Saturday, February 21, 2009

A Crash Course in Photojournalism

Looking for a crash course on photojournalism? Mindy McAdams has just what you're looking for in a new post on her very helpful and inspiring blog, Teaching Online Journalism.

In this seventh post of her series, “Reporter’s Guide to Multimedia Proficiency,” she tackles photojournalism. In "Learn How to Shoot Decent Photos" McAdams covers those basics on why still photos still matter, and why it's essential for young journalists to know how to take a good photo. She writes:
"Every journalist should be able to capture a decent photo in a breaking news situation. You might be the only journalist on the scene. Sure, today it’s likely that 100 people with cell-phone cameras will be on the scene too — but why shouldn’t YOU be the one who captures the Page One image that gets picked up by Reuters or AFP and zapped around the world?"
She goes on to say that you don't need the most sophisticated photo equipment to get the job done. What matters is that you know what makes a good photo, and that you can get the shot when it counts.
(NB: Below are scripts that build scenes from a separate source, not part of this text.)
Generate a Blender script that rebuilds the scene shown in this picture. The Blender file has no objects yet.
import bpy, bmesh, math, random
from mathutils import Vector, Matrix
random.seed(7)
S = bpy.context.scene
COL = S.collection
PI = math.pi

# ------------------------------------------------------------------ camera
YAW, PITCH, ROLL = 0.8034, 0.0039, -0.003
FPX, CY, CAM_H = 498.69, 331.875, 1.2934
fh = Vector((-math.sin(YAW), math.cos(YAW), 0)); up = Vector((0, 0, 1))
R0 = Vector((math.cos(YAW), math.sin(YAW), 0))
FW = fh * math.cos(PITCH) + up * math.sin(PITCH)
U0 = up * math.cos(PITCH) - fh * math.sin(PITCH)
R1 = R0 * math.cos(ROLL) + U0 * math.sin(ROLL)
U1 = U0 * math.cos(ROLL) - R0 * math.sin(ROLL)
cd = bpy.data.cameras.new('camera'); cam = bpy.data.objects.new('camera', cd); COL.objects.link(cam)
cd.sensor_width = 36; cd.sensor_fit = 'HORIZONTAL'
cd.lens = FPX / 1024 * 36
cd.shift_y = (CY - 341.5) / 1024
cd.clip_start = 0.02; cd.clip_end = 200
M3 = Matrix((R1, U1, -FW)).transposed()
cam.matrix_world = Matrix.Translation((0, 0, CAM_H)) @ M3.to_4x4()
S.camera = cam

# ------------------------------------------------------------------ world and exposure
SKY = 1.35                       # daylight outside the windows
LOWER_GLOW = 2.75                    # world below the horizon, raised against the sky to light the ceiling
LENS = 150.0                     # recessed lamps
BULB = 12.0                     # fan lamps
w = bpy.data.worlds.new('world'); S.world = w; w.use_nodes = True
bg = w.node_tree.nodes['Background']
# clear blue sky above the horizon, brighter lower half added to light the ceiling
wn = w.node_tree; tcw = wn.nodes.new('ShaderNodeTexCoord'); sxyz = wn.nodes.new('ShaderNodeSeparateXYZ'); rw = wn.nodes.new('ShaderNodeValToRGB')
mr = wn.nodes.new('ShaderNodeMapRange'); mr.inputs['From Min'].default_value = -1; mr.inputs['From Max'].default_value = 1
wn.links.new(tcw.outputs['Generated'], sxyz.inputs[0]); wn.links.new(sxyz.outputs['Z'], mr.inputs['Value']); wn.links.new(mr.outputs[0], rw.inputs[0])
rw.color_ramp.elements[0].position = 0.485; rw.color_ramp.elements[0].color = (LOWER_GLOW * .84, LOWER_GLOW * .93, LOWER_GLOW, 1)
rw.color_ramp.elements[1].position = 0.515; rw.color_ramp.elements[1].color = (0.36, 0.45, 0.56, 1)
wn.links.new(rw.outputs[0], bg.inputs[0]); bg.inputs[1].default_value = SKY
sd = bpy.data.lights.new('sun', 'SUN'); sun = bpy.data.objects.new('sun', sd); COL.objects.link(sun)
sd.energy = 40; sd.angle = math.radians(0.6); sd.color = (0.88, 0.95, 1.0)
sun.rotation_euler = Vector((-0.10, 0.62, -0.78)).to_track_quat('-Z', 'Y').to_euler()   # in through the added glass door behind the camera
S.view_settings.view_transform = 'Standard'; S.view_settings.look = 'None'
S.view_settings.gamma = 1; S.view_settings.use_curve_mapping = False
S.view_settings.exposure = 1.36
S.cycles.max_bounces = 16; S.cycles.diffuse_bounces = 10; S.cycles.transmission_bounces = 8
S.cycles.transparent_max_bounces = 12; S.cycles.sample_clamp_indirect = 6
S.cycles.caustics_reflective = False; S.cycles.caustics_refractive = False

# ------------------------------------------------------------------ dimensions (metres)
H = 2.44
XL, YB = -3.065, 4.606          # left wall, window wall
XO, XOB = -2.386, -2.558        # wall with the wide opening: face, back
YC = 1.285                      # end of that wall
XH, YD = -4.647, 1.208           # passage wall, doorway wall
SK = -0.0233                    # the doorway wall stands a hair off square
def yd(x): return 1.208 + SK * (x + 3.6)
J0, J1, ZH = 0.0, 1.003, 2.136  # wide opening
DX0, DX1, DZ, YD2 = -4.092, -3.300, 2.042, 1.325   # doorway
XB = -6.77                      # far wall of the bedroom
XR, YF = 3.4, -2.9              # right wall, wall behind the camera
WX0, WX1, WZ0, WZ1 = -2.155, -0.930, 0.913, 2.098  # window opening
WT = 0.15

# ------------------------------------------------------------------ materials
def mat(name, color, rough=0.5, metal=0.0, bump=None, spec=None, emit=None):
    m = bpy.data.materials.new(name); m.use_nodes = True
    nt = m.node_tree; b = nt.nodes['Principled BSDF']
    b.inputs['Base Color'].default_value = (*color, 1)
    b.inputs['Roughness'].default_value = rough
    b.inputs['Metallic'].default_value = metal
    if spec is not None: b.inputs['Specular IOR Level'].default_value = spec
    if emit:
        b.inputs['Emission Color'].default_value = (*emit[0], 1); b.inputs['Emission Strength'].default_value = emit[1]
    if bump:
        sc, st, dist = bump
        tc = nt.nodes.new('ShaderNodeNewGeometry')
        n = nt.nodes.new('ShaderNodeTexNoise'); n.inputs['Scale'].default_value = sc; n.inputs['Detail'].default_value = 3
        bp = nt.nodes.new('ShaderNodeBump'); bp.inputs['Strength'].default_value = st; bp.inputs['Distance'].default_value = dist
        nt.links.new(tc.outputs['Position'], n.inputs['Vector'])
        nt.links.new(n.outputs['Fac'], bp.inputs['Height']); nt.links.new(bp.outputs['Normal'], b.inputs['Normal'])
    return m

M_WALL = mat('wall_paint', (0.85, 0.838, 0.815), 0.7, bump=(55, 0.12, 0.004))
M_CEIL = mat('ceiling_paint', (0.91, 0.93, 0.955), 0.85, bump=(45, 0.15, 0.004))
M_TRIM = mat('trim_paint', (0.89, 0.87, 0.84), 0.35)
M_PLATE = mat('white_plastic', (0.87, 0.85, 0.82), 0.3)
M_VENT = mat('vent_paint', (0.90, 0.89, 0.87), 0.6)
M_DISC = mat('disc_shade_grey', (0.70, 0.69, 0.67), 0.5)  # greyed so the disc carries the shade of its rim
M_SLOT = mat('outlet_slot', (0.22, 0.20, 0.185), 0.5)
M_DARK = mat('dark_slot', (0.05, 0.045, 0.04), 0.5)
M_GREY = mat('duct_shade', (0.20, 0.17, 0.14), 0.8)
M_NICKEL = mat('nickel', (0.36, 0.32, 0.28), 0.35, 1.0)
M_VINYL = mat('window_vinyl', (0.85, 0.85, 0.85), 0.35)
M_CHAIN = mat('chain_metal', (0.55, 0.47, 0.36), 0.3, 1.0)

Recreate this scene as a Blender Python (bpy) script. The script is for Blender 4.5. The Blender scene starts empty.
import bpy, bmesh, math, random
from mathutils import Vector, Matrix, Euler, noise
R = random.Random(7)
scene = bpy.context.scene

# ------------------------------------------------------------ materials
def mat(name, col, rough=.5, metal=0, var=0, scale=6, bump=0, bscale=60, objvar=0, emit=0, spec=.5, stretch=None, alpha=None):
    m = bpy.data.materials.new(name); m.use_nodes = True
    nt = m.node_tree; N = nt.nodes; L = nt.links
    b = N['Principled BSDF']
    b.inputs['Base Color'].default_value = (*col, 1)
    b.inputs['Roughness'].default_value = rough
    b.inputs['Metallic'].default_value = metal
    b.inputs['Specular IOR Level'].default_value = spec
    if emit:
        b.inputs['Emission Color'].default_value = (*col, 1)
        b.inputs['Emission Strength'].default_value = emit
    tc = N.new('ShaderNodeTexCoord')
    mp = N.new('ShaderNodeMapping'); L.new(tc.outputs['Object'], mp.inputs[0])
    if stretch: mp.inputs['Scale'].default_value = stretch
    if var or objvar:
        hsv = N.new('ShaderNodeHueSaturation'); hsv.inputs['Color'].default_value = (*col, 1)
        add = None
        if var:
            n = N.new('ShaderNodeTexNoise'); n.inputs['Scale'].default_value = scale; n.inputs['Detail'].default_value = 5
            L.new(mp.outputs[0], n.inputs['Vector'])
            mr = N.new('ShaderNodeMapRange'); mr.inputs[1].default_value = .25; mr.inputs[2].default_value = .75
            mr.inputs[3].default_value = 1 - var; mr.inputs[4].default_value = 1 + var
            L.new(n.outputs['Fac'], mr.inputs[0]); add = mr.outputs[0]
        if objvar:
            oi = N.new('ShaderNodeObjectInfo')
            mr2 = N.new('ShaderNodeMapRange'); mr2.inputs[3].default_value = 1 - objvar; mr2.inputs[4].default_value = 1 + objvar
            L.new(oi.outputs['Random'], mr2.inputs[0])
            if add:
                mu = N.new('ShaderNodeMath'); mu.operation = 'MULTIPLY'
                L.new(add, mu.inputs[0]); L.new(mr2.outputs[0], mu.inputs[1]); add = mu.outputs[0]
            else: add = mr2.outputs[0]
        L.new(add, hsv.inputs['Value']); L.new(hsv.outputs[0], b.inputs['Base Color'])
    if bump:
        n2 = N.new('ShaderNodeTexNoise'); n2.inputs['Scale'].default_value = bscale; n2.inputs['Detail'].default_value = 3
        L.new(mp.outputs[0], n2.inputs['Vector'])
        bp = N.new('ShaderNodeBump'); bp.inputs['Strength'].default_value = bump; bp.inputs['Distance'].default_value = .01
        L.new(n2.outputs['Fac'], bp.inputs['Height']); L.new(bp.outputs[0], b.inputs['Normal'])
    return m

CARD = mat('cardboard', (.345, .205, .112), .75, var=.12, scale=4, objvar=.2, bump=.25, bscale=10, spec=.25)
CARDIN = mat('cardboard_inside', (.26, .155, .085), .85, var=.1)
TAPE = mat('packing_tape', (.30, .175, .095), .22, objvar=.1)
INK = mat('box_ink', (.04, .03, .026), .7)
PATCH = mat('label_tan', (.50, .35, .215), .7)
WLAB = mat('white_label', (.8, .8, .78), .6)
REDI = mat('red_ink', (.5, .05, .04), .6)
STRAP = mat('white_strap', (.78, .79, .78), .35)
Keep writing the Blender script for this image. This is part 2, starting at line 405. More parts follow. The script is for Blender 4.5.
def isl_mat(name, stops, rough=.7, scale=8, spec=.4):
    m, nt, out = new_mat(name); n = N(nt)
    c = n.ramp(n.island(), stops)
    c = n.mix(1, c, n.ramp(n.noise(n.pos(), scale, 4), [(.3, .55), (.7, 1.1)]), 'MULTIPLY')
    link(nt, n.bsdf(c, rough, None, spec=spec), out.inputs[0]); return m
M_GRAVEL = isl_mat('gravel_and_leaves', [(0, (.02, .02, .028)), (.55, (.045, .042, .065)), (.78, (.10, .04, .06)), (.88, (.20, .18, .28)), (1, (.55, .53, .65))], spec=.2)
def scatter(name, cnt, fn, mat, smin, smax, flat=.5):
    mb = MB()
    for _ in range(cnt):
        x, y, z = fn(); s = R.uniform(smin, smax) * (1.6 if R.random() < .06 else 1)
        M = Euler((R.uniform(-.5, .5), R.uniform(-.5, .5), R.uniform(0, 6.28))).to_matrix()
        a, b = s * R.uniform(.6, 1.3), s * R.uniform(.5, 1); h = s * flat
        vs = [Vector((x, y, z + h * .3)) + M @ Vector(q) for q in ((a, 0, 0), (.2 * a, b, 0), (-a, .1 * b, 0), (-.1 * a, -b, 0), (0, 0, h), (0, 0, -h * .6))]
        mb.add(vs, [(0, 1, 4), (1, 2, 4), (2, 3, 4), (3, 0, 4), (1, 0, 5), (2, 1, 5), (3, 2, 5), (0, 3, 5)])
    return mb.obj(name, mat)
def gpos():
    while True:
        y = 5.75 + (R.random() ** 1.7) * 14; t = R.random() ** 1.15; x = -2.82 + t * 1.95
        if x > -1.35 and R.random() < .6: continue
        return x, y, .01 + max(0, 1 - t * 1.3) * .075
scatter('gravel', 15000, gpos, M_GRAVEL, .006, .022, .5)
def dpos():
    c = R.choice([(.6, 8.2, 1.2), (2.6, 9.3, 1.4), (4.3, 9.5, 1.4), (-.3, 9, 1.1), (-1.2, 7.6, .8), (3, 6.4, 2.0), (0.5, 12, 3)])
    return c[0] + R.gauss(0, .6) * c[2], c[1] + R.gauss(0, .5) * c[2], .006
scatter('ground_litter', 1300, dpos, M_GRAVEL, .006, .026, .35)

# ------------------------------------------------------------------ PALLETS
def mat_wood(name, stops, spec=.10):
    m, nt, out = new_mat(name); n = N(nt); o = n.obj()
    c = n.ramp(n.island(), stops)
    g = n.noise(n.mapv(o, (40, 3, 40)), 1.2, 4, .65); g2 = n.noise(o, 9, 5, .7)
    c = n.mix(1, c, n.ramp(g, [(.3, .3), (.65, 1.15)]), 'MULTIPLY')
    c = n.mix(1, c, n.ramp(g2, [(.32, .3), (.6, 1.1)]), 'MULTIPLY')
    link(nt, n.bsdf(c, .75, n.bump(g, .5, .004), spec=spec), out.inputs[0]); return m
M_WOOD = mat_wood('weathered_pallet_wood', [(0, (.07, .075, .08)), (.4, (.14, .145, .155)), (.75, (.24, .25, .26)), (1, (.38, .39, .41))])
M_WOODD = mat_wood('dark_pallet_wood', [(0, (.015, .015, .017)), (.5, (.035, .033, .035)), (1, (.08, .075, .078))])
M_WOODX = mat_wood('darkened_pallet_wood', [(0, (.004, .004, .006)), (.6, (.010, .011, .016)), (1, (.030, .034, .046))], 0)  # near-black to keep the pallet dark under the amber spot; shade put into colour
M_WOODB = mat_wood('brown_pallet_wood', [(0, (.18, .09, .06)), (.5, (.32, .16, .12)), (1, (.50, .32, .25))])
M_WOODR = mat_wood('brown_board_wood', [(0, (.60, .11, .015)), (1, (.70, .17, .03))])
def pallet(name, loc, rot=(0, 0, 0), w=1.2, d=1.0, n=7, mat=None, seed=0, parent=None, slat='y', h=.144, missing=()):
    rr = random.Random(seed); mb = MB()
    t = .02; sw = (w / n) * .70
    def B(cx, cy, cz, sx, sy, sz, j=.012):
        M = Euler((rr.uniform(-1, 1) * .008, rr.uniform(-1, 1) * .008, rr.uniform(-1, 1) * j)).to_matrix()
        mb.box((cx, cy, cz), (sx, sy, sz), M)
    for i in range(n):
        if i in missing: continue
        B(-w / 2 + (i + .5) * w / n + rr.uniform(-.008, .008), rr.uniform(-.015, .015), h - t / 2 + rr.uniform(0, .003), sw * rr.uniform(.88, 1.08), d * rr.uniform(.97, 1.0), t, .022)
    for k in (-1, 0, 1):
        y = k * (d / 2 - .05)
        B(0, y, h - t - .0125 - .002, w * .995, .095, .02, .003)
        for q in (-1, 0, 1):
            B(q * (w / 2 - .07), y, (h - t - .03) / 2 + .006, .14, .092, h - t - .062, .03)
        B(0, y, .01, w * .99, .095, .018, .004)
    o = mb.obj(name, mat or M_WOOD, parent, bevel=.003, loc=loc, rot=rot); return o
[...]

Finally, she has the same message I've been drilling into my students this term: Practice, practice, practice!
"Shoot lots of photos of EACH thing you think is worth shooting. Since photojournalism is real life and not posed, your subjects will be moving and changing. Part of the trick to getting a good shot is to shoot waaay more pictures than you ever did on your summer vacation."
So, what are you waiting for, get out there and take some more photos!


(Photo credit: "Kuwait Free Photographers" by NoNo^Q8 - Free Photographer, courtesy of

1 comment:

Kent said...

Re shooting lots of photos. I remember that back in the dark(room) ages, photographers had to burn through lots of expensive film to get the shots they wanted. Now in the digital age, we can shoot thousands of shots for "free". All the more reason to get snap happy.